For what it's worth, we've taken a Solaris 8 shop, brought it up to 10 
and over time, positively changed the general negative perspective of 
our user base by leveraging JET Jumpstart, containers, zfs, live 
upgrade, Dtrace and a host of other functionality that was unstable or 
non-existent prior to this release.  Thats not even touching on the lab 
work we're doing with SunCluster & Sun Grid (fun stuff), and S10 X86 on 
VM's.  Now I wont sit here and try to tell you it's perfect, because it 
isn't, but then again, show me a 'perfect' OS.   Admittedly, the initial 
curve was steep but we leveraged the integration of Blastwave into our 
standard build to ensure we had the tools we all knew, trusted and 
understood from the Linux side of the world.
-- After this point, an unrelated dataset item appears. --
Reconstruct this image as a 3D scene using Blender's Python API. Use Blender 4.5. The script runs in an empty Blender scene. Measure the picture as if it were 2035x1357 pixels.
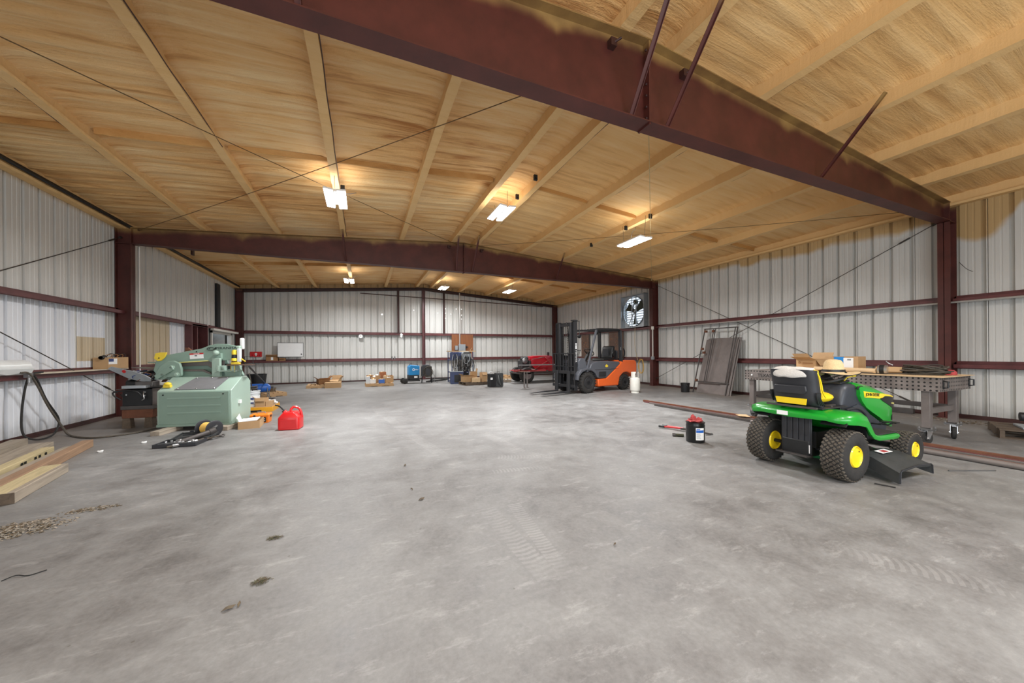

For all that effort we now 
have a highly refined Solaris build on which I would bet the works on 
it's stability. 

As a qualifier, In that same time, we've also rolled out a standard 
RHEL4 deployment using Satellite server, both on physical boxes and 
vmware instances with similar levels of success.  One thing we were 
surprised at was the lack of interest in migrating to Linux (even by 
those who had previously expressed interest), once we had the Solaris 10 
build up and running. 

Sorry if this is all over the place but I'm being hounded to get away 
from the computer and out the door... ;-) 

--Tim 


[hidden email] wrote: 
> I am re-installing, yet again, Solaris 10. Why? Well I need it for a 
> project and I have to make sure my code compiles and runs on it. 
> 
> I tell you, I have been using the self guiding Linux installers for 
> several years now, and Solaris, in that context, is a HUGE step backward. 
> Its like installing FreeBSD with a quick and dirty Java installer. 
> 
> The now habitual, "ps ax" doesn't work on solaris, you have to use "ps 
> -e." Which is a pain. 
> 
> There is no, that I can see, analogy to adept_manager where I can pick and 
> choose packages and install them easily with all the dependencies managed. 
> 
> Has anyone even looked at Solaris lately?